Jayson Ahern, the deputy commissioner of Customs and Border Protection, signed the statement.

Some witnesses noted that the 9th U.S. Circuit Court of Appeals in San Francisco had ruled in a recent child-pornography case that federal agents could seize a laptop computer at the border without reasonable suspicion that its owner was engaged in unlawful activities.

However, several witnesses said that the ruling, by the most liberal of U.S. appeals courts, didn't end their concerns about Homeland Security's refusal to explain the standards for its searches, how it protects privacy, how the seized material is used and who can see or use it.

Three nonprofits — the Electronic Frontier Foundation, the Asian Law Caucus and the Association of Corporate Travel Executives — filed a Freedom of Information Act request last year seeking Homeland Security's answers to those questions. They've gotten none thus far.

They and other groups consider seizures made without probable cause to be an invasion of privacy that leaves the door open to ethnic and racial profiling.

Farhana Khera, the president of Muslim Advocates, a San Francisco nonprofit, said they'd received complaints from Muslim, Arab and South Asian Americans. She said they also had been questioned about their political, religious and personal views.

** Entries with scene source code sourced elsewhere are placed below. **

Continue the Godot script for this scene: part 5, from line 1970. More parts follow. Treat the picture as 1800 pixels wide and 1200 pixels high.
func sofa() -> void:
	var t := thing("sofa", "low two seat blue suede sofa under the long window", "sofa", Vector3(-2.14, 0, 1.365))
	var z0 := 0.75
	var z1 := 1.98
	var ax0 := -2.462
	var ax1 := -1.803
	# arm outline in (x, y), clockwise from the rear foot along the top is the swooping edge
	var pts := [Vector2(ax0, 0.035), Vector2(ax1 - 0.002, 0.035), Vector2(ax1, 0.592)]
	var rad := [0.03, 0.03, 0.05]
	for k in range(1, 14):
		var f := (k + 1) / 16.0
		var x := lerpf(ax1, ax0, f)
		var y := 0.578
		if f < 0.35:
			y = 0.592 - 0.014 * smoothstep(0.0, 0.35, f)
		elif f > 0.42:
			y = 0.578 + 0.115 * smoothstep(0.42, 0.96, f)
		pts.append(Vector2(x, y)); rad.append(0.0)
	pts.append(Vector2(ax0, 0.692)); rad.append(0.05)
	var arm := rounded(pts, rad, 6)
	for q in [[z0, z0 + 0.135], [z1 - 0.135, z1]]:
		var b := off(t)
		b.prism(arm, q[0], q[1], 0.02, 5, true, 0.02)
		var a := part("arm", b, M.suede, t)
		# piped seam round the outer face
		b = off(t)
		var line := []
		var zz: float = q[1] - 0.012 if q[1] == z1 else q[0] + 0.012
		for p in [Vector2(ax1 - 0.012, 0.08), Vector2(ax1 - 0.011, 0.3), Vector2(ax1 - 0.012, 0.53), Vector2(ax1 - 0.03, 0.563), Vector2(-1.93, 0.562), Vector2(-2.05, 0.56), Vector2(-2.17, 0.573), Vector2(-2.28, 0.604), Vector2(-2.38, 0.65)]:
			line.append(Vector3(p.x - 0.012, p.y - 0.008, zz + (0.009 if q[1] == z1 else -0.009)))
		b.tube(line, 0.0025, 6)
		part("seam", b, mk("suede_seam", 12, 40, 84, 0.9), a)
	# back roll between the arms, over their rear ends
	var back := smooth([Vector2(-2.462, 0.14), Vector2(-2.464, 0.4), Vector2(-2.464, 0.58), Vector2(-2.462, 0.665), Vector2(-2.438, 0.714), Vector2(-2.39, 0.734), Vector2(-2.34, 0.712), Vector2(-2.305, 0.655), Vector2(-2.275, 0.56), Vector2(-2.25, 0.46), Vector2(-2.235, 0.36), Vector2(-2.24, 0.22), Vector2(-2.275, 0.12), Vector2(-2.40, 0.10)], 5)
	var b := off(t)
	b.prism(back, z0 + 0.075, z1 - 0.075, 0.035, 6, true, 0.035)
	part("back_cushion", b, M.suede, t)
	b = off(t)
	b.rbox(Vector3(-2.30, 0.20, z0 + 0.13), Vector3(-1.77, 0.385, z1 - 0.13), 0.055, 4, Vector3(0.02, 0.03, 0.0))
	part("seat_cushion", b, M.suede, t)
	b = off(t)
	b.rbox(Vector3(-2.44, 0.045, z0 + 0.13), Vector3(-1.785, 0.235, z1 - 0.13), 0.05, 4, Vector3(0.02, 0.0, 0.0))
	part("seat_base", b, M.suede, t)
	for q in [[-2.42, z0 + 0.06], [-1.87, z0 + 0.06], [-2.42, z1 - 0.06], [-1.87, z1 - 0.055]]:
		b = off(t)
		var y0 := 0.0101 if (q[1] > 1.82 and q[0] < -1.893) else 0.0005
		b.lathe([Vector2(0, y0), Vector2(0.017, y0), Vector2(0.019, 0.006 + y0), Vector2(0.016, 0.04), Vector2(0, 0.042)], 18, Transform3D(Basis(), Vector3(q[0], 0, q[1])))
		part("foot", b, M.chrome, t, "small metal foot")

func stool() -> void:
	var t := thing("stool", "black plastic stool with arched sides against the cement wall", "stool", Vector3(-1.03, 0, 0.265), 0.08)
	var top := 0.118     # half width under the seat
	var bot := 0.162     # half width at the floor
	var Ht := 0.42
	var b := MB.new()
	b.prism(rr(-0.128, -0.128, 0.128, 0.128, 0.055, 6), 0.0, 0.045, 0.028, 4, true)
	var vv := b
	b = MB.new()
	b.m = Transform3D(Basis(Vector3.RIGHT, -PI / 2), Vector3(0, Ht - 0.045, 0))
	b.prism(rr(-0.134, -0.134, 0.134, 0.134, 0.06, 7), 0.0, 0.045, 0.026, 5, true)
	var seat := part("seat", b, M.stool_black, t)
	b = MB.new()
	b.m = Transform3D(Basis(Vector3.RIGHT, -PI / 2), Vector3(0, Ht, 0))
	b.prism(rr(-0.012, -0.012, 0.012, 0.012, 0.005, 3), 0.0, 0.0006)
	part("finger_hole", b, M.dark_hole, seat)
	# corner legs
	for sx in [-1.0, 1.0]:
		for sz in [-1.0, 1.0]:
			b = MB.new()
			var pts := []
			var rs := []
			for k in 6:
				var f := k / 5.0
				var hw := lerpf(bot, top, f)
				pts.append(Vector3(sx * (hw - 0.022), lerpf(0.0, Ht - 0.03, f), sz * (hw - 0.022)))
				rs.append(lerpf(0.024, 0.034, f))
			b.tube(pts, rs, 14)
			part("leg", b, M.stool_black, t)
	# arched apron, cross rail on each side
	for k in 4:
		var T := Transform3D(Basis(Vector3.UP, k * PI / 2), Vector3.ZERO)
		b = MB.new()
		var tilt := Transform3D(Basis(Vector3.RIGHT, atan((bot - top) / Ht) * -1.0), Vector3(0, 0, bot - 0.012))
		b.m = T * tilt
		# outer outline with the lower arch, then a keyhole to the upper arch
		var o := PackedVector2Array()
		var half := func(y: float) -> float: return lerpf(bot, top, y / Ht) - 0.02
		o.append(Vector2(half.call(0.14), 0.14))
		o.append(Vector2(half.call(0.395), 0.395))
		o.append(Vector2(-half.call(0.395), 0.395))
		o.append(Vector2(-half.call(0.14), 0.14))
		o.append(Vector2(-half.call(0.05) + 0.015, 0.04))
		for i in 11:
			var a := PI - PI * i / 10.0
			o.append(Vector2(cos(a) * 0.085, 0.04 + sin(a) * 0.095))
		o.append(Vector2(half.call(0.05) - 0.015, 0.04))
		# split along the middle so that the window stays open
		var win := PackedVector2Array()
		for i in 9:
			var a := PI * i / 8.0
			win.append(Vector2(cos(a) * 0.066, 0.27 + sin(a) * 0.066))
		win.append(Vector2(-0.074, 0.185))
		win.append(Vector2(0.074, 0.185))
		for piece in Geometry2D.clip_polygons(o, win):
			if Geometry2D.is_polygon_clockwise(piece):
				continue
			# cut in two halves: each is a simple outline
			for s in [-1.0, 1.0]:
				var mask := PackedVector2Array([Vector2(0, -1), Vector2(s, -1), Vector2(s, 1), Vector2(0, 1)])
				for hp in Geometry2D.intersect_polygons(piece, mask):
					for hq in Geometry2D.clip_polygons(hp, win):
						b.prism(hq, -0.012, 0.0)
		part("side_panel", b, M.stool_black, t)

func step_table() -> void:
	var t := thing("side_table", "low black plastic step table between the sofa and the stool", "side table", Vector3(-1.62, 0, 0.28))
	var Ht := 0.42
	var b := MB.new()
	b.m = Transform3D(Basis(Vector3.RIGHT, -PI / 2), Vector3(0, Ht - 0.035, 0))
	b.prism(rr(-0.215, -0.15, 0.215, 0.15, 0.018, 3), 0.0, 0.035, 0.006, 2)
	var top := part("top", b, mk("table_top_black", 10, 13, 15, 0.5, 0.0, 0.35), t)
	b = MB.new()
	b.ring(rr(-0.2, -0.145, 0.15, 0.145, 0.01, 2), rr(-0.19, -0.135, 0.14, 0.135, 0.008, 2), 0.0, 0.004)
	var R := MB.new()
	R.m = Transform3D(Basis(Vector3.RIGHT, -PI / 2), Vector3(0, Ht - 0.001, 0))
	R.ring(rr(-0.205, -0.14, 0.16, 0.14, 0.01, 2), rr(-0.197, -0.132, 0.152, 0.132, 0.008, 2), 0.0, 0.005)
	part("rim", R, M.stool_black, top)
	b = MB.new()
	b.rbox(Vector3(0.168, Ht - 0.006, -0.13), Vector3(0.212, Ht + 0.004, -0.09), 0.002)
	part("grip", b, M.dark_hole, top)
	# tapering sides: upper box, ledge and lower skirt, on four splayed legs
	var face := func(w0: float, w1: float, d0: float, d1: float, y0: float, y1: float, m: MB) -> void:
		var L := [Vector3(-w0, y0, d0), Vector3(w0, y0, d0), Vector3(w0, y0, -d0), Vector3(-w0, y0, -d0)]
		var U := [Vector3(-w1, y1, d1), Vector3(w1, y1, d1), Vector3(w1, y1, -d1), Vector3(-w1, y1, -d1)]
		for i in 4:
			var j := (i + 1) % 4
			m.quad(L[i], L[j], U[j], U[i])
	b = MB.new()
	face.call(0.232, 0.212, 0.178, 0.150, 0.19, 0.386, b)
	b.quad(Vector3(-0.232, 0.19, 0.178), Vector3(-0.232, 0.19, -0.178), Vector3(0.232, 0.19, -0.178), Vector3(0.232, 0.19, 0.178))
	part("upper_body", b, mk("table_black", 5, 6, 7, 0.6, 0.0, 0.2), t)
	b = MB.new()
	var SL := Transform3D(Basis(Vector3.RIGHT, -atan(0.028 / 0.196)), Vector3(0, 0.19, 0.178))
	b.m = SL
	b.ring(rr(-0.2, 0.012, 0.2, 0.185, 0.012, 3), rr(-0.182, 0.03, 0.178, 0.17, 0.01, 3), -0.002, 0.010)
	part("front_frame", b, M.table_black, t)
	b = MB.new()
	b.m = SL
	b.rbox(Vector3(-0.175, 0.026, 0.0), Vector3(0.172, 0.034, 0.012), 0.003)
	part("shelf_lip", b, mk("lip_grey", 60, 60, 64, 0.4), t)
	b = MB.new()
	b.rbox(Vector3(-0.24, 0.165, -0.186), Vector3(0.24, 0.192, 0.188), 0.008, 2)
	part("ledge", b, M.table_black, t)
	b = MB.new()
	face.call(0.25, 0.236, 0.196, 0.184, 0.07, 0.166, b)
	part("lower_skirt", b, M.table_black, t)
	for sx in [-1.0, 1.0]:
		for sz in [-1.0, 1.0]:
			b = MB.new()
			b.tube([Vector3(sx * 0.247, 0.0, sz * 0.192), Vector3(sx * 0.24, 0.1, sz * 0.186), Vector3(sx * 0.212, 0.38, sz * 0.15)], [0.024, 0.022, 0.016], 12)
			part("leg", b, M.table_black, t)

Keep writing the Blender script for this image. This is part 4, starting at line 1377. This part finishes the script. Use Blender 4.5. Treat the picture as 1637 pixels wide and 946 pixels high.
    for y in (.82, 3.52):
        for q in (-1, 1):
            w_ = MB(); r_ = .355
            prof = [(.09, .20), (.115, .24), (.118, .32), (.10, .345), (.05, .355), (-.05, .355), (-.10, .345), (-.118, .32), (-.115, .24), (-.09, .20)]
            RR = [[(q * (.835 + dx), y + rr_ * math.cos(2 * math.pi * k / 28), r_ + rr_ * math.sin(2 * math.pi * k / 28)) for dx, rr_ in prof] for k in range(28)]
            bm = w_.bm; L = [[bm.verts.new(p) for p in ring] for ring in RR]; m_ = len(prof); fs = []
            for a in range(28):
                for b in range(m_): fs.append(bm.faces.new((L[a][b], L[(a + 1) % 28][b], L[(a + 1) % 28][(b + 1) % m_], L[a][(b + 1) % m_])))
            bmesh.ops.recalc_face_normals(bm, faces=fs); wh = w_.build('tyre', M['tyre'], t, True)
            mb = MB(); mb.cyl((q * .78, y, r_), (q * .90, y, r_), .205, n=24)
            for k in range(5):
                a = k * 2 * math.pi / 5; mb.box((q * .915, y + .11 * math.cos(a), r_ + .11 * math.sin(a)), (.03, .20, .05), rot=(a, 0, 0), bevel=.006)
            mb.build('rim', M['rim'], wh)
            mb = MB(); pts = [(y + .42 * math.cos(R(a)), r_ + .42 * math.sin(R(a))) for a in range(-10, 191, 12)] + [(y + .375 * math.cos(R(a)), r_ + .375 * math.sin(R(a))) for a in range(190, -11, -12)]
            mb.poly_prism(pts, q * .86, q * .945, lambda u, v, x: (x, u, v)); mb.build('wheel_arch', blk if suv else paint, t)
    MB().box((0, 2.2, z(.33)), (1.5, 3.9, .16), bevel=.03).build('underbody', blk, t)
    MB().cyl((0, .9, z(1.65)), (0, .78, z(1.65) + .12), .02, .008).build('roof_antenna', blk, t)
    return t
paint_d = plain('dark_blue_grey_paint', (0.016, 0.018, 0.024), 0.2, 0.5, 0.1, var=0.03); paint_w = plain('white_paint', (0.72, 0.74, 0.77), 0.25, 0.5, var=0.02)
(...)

Retaining confidential computer files also worries business travelers and companies, said Susan Gurley, the executive director of the Association of Corporate Travel Executives, an international group based in Alexandria, Va..

Her organization surveyed its 2,500 members in February, Gurley said. Of 100 respondents, seven said border agents had seized their laptops or their files. Four out of five, she said, were unaware that border agents could seize their electronic data and devices.